Six of those involved - including the director of the video, Sassan Soleimani - were sentenced by a court to six months in prison and a public flogging. The seventh participant, Reyhaneh Taravati, received an additional six months jail-time for possessing alcohol and posting the video on YouTube.

The sentences have been suspended for three years, but, really, the arrest, the charges, the trial, and the conviction are all so unnecessary and unjust. Not only was there a predictable international outcry, but even the Iranian President, Hassan Rouhani, was moved to defend the seven on Twitter where he wrote: 'We shouldn't be too hard on behaviours caused by joy.'

Obviously, I agree with this. But, I'm somewhat troubled by another tweeted remark made by Rouhani to the effect that happiness is a human right. This worries me, as it seems to feed into the universal cult of what Pascal Bruckner terms perpetual euphoria and by which he refers to a situation in which happiness is no longer just a pleasant but transient emotion that often arrives unbidden, but an ideal state that one is required to seek out and experience as a kind of duty. 

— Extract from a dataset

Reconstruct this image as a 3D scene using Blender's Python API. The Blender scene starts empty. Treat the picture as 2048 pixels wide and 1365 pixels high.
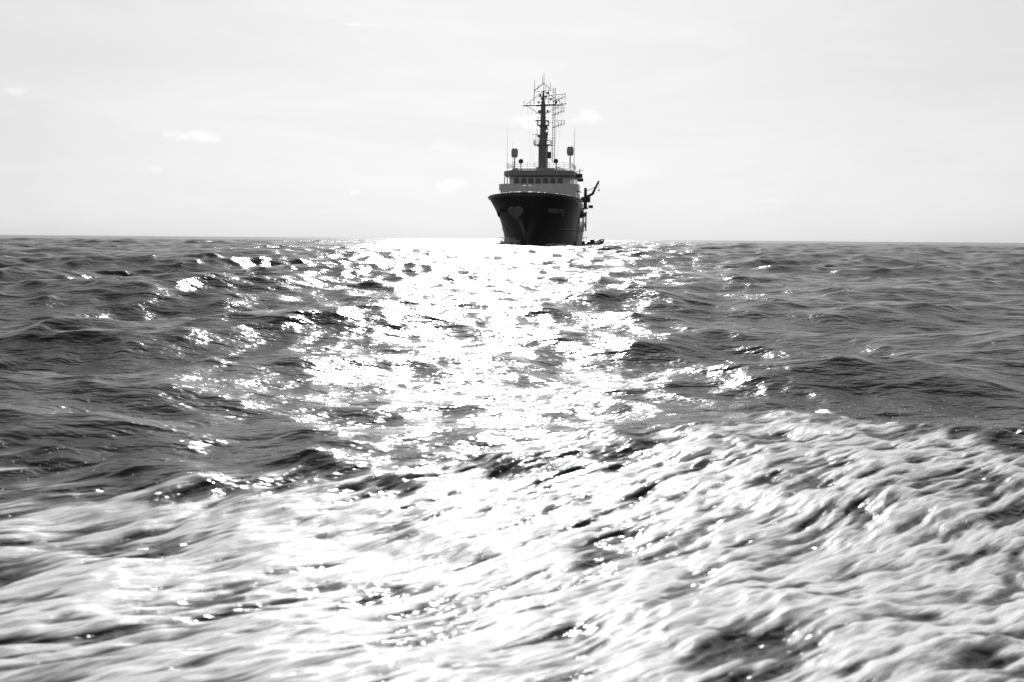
import bpy, math, random
import numpy as np
from mathutils import Vector, Matrix

R = math.radians
scene = bpy.context.scene
COL = scene.collection

# ------------------------------------------------------------------ camera
CAM_H = 1.5
F_MM = 35.0
cam_d = bpy.data.cameras.new("camera")
cam = bpy.data.objects.new("camera", cam_d)
COL.objects.link(cam)
cam_d.lens = F_MM
cam_d.sensor_width = 36.0
cam_d.clip_start = 0.05
cam_d.clip_end = 60000.0
PITCH = math.atan(204.5 / 1991.0)
cam.matrix_world = (Matrix.Translation((0, 0, CAM_H))
                    @ Matrix.Rotation(R(90) - PITCH, 4, 'X')
                    @ Matrix.Rotation(R(0.45), 4, 'Z'))
cam_d.dof.use_dof = True
cam_d.dof.focus_distance = 22.0
cam_d.dof.aperture_fstop = 2.6
scene.camera = cam

# ------------------------------------------------------------------ light
SUN_EL, SUN_AZ = 32.0, -0.8          # azimuth measured clockwise from +Y (the view direction)
sun_d = bpy.data.lights.new("sun", 'SUN')
sun_d.energy = 5.0
sun_d.angle = R(0.55)
sun_d.color = (1.0, 1.0, 1.0)      # black and white photograph
sun = bpy.data.objects.new("sun", sun_d)
COL.objects.link(sun)
sdir = Vector((math.sin(R(SUN_AZ)) * math.cos(R(SUN_EL)),
               math.cos(R(SUN_AZ)) * math.cos(R(SUN_EL)), math.sin(R(SUN_EL))))
sun.rotation_euler = (-sdir).to_track_quat('-Z', 'Y').to_euler()

scene.view_settings.view_transform = 'Standard'
scene.view_settings.look = 'None'
scene.view_settings.exposure = 0.0
scene.view_settings.gamma = 1.0
scene.view_settings.use_curve_mapping = False
scene.cycles.use_denoising = True

# ------------------------------------------------------------------ sky (world)
world = bpy.data.worlds.new("World")
scene.world = world
world.use_nodes = True
nt = world.node_tree
for n in list(nt.nodes):
    nt.nodes.remove(n)
def N(tree, kind, **kw):
    n = tree.nodes.new(kind)
    for k, v in kw.items():
        setattr(n, k, v)
    return n
def math_node(tree, op, a, b=None, clamp=False):
    n = tree.nodes.new('ShaderNodeMath')
    n.operation = op
    n.use_clamp = clamp
    for i, v in enumerate((a, b)):
        if v is None:
            continue
        if isinstance(v, (int, float)):
            n.inputs[i].default_value = v
        else:
            tree.links.new(v, n.inputs[i])
    return n.outputs[0]

sky = N(nt, 'ShaderNodeTexSky', sky_type='NISHITA')
sky.sun_disc = False
sky.sun_elevation = R(SUN_EL)
sky.sun_rotation = R(SUN_AZ)
sky.air_density = 1.0
sky.dust_density = 1.6
sky.ozone_density = 1.0
bw = N(nt, 'ShaderNodeRGBToBW')
nt.links.new(sky.outputs[0], bw.inputs[0])
# thin even veil of high cloud: compresses the clear sky's range
SKY_GAIN, SKY_KNEE = 12.0, 5.1
base = math_node(nt, 'MULTIPLY', math_node(nt, 'DIVIDE', bw.outputs[0], math_node(nt, 'ADD', bw.outputs[0], SKY_KNEE)), SKY_GAIN)
tc = N(nt, 'ShaderNodeTexCoord')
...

Thanks to the californication of the world, we're obliged to wear a happy smiling face all day, every day and to clap along with modern pop hymns - such as the one written by Pharrell Williams - which encourage us to believe that happiness is a form of truth to which we must devote (and possibly even sacrifice) ourselves; that there ain't nothing gonna bring us down baby!

So, whilst I don't like restrictions on freedom of expression - and certainly don't wish to be thought of as a puritanical opponent of music, dance, and laughter -  I do think we would all be better off if we accepted that there's more to life than happiness. 

Indeed, even sorrow and suffering must surely be accepted and affirmed, if our lives are to be as rich, varied, and fulfilling as human lives have the potential to be.